According to Bassenden, the insurance company “twisted his words to get out of paying the claim.” In an April 29 letter, the insurer quotes Bassenden: “During our investigation, you acknowledged that the garage was used to conduct an automobile repair business… in short, there is no doubt that the very nature of the business activity that took place on your property represented a material fact that would have influenced ________ in its assessment of the risk.”
The letter ends with a threat to claw back the $10,000 advance if Bassenden persists in his claim. “While [we] do not currently intent to claim reimbursement of that payment as it would be in our right given the abovementioned position, [we reserve] the right to do so in the future, should [our] position be challenged.”
Bassenden claims he and his wife have hired a lawyer to fight the insurer. They also say they plan to sue St. Lazare for negligence. “The firefighters stood around watching the house burn for half an hour before hosing it down,” Bassenden said, adding that the fire hydrant closest to the house doesn’t work.
According to the March 23 Hudson/St. Lazare Gazette report, flames were already well advanced when St.
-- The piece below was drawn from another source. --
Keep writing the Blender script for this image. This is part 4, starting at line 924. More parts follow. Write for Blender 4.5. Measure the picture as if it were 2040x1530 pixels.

Lazare’s trucks arrived. “There was a fire in the garage,” said emergency services director Daniel Boyer. “It was completely engulfed in flames, the fire was spreading to the house.”
Firefighters immediately entered the house to verify reports that people may have been inside. “We were informed that we were missing one person in the call so we did a search and rescue inside the building.
The search turned up nobody and firefighters turned their efforts to extinguishing the fire, which took about 90 minutes to get under control.
Even at the scene, Bassenden questioned the speed at which firefighters got water on the fire. “Apparently the department was here [quickly] but it took them over half an hour just to start spraying the house when they got here,” he told reporter Derek Kreimes.